Meet the editorial board (I)
In this series of posts, we’re introducing you to our editorial board team. In this first post, co-editors Martin O’Shaughnessy and Patrick Young.
Martin O’Shaughnessy
I am Professor of Film Studies at Nottingham Trent University, UK and was previously Professor of French Cinema. I am also the research leader for the Media and Communications team.

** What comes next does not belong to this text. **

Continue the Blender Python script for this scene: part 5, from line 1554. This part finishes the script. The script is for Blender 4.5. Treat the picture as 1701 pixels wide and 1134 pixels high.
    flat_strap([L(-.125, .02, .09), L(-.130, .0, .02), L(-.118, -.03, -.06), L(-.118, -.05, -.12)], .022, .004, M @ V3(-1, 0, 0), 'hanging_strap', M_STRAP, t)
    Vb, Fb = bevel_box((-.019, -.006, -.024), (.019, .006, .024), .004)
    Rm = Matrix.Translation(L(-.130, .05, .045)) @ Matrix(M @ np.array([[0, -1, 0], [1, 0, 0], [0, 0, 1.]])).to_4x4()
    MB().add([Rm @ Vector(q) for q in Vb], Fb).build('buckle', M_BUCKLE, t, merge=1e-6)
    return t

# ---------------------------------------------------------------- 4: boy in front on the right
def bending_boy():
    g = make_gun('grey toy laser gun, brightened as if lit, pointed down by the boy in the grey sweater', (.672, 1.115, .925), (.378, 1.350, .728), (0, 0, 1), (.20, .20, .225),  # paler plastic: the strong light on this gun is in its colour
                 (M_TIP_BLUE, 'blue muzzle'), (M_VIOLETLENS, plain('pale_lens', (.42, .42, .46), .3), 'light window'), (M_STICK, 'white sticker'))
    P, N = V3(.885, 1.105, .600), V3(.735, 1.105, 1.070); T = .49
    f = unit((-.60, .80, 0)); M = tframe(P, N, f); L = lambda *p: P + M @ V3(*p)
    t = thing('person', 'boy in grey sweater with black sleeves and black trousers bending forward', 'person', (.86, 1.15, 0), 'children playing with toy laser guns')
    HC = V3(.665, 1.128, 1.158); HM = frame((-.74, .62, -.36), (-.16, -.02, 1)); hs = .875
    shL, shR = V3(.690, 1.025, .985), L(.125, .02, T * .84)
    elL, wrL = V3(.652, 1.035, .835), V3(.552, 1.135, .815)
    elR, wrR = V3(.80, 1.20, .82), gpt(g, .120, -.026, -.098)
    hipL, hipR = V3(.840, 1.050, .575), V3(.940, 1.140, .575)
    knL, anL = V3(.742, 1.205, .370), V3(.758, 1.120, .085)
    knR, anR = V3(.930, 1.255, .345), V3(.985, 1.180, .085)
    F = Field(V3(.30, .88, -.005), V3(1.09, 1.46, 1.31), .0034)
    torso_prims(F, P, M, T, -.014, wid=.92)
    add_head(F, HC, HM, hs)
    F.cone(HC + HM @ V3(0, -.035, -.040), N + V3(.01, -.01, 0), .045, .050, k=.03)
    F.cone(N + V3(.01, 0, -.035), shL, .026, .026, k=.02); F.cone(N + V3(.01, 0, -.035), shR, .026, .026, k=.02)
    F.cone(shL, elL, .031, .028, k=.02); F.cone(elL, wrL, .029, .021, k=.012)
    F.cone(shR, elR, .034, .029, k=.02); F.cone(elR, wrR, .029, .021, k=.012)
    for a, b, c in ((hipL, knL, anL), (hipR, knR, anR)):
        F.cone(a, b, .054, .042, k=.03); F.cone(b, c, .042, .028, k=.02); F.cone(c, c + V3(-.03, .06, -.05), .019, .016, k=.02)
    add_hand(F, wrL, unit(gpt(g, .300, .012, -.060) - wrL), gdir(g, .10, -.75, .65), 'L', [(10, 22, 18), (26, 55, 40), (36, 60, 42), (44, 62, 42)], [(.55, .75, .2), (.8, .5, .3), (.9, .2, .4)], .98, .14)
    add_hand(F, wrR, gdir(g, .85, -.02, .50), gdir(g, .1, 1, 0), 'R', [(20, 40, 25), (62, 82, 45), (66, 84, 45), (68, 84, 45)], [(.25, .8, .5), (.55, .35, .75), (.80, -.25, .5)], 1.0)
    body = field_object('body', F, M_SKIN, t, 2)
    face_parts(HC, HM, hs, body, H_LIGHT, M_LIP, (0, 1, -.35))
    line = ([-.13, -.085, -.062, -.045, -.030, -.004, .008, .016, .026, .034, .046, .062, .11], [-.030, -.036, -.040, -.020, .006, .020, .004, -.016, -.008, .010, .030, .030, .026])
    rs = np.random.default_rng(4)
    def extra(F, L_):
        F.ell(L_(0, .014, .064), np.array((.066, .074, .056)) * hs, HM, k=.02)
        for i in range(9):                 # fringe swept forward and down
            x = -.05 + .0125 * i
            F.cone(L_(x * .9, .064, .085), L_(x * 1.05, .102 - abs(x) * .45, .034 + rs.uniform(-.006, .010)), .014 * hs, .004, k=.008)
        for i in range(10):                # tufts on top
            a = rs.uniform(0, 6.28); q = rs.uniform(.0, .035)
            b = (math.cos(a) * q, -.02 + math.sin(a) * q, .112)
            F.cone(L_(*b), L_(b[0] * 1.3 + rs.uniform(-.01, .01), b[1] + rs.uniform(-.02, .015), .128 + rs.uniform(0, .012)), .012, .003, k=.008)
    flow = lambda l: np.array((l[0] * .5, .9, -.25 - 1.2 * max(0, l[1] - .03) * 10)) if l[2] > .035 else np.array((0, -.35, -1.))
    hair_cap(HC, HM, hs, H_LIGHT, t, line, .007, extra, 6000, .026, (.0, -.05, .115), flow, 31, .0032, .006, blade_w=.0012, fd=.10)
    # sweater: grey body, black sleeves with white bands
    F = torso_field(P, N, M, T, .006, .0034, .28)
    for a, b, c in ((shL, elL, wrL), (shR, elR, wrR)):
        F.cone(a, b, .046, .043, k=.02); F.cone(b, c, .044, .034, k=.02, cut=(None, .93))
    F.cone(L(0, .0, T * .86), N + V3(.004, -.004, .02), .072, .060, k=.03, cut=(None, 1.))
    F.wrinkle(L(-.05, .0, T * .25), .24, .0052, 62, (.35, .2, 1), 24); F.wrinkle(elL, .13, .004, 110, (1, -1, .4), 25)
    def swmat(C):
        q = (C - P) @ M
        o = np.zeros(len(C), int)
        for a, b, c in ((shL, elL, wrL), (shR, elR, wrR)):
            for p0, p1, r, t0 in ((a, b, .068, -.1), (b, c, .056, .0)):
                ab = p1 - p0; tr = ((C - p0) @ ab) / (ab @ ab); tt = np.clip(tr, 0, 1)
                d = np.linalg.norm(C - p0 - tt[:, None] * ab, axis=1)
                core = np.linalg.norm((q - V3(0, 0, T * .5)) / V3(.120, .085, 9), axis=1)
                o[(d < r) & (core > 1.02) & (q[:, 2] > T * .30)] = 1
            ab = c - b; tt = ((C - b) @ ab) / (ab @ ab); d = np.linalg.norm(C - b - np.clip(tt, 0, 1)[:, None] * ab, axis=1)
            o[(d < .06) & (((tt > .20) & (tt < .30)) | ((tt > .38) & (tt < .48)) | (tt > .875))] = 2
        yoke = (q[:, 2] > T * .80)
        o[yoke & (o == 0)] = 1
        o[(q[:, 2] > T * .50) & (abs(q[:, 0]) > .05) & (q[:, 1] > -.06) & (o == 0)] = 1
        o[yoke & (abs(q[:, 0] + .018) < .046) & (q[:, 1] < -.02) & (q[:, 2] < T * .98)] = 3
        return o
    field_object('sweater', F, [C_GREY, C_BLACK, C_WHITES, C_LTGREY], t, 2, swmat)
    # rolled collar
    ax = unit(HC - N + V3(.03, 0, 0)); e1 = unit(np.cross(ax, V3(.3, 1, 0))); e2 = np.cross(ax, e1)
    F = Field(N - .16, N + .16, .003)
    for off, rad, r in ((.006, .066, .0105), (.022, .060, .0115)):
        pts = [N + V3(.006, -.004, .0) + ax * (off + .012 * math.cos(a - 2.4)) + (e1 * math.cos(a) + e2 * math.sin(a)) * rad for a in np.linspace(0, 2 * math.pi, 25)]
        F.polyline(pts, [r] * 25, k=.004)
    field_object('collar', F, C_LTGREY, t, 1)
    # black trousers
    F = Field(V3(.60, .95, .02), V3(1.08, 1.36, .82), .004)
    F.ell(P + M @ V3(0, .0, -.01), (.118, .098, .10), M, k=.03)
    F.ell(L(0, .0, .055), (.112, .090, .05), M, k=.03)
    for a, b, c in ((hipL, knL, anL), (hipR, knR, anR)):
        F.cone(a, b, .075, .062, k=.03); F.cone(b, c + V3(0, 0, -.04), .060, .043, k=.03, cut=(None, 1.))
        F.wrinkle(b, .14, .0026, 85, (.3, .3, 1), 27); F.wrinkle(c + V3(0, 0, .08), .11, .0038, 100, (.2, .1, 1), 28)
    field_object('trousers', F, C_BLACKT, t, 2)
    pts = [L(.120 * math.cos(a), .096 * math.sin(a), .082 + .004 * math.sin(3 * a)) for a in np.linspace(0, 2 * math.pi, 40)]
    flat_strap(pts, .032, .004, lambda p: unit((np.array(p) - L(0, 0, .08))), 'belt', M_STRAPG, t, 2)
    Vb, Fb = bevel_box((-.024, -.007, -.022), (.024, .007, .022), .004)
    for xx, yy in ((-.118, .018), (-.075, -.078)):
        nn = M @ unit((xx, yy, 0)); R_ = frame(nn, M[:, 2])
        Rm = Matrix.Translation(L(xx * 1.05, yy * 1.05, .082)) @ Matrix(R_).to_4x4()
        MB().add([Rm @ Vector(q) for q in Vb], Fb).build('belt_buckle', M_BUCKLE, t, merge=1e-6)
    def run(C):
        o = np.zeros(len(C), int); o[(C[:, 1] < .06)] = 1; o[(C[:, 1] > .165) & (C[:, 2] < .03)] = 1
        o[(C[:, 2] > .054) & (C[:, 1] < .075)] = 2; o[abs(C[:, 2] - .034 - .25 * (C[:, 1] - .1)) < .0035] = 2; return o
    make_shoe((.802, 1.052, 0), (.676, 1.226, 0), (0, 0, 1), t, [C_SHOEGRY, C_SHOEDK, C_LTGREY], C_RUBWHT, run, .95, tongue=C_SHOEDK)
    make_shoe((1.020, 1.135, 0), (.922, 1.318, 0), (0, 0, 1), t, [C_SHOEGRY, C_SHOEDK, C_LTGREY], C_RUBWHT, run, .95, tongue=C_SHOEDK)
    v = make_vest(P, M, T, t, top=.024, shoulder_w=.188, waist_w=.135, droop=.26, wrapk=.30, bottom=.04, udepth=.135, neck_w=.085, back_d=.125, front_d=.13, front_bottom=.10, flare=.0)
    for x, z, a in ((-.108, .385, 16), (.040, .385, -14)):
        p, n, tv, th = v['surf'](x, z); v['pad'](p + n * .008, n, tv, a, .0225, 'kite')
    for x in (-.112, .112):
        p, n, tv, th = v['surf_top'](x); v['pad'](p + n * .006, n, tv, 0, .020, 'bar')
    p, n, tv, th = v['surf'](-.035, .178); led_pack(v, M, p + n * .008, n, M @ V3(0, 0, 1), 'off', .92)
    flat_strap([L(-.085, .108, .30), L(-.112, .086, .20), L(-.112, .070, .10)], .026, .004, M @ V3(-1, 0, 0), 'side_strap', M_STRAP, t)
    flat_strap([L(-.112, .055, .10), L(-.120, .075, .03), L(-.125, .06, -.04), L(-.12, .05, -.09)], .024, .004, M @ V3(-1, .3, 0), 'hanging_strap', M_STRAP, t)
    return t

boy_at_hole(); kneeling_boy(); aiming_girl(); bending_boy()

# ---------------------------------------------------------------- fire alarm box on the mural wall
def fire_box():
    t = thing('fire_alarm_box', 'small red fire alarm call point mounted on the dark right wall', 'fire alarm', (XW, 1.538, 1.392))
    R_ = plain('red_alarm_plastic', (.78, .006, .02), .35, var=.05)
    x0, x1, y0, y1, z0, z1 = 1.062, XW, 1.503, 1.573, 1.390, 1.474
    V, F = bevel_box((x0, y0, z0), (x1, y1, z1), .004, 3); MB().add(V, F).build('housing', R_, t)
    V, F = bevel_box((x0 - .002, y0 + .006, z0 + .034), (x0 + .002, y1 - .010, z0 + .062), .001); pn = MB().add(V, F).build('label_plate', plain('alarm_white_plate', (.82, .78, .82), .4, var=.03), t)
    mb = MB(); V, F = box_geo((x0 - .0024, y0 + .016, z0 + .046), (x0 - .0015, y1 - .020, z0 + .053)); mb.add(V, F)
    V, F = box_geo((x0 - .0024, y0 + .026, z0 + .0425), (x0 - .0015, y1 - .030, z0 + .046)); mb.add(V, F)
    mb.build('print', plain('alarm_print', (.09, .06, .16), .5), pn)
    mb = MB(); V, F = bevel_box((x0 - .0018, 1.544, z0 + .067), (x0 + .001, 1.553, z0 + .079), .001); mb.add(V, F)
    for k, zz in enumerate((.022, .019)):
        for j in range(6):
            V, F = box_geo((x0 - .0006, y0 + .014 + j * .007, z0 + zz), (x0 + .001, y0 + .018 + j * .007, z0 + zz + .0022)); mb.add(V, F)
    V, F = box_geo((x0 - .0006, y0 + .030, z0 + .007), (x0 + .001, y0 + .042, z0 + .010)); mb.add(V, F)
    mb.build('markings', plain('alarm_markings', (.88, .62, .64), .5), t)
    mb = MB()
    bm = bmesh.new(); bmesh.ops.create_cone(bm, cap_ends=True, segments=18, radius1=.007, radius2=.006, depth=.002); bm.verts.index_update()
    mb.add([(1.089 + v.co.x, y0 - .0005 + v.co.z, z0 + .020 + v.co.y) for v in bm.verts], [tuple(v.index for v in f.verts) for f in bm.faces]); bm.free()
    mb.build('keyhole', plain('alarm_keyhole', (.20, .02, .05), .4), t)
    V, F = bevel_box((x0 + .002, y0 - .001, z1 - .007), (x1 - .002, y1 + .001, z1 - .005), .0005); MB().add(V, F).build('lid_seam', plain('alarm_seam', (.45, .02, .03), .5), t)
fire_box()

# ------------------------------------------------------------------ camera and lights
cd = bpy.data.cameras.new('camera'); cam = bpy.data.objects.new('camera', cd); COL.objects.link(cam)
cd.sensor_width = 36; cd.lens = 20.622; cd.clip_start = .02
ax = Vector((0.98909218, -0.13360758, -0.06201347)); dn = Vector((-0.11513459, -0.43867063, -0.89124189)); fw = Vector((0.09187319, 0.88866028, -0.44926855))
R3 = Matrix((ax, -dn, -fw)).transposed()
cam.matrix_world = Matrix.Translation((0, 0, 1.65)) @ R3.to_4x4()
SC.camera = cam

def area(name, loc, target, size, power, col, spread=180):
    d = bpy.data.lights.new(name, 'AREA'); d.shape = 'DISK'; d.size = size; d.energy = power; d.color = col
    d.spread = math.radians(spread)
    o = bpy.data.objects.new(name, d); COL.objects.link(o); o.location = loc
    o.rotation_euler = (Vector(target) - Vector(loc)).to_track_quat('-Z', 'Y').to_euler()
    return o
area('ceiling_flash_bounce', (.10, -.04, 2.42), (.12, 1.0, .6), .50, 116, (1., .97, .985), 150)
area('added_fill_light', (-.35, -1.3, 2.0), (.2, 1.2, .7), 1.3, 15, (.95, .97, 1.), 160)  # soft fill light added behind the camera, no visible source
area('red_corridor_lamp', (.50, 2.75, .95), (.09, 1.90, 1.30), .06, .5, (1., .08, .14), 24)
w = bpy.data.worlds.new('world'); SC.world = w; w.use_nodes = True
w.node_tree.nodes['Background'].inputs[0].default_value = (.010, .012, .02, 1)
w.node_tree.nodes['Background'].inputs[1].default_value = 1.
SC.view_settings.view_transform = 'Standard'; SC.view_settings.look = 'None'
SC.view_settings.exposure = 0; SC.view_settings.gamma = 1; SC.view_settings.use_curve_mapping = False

Although my work has ranged quite widely around French, francophone and other cinemas, my main focuses have been the work of Jean Renoir, on whom I’ve written two books, and political cinema, the subject of my book, The New Face of Political Cinema (2007). The latter interest also pushed me to wirte my Laurent Cantet (2015). Cantet seems to me to be one of the most interesting voices in contemporary French film, not least because of his capacity to allow multiple voices into works that always seek to unsettle preconceptions. I am more broadly interested in film and the workplace, film in the (current) Crisis, cinema and neo-liberal / indebted subjectivities, cinema and the gift.
Books that inspire me: so many! Anything by Jacques Rancière, but especially Le Maître ignorant a book that serves as a wonderful counterbalance to the Bourdieusian analysis of all that makes education a tool for social reproduction. Both these positions, and the tension between them, inform Cantet’s marvelous Entre les murs (2008). More recently, I have been drawn to the work of Maurizio Lazzarato. His La Fabrique de l’homme endetté (2011) is a seminal work for understanding the current moment while his Signs and Machines (2014) points to a whole ‘machinic’ dimension of contemporary subjection largely ignored by critical theory.
It’s hard to single out articles in Modern and Contemporary France that have influenced me more than others: as co-editor of the journal, I read a lot of what comes in and I find that the articles collectively help make sure I keep a strongly grounded sense of a French context that provides a vital counterbalance to my own filmic and theoretical flights of fancy.
Patrick Young
I am an Associate Professor of History at the University of Massachusetts-Lowell in the US, and serve also as faculty for the University’s Gender and Global Studies curricula.
My main research interest lies in questions of place and displacement within Modern French and European History, and my published work has integrated cultural, social and environmental history. My first book, Enacting Brittany: Tourism and Culture in Provincial France (Ashgate 2012) examined the historical conversion of France’s westernmost region of Brittany into an arena of modern place promotion and tourist exchange. My second book, a co-edited collection entitled Place and Locality in Modern French History (Bloomsbury Academic, 2014), analyzed the changing resonances and possibilities of local connection in modern and contemporary France. My current book project investigates colonial dynamics and conflicts of mobility, as those played out in the Atlas Mountains during the period of the French Protectorate (1912-1956).
I have also published articles in French Historical Studies, The Journal of Social History and other scholarly journals, as well as multiple chapters in edited collections.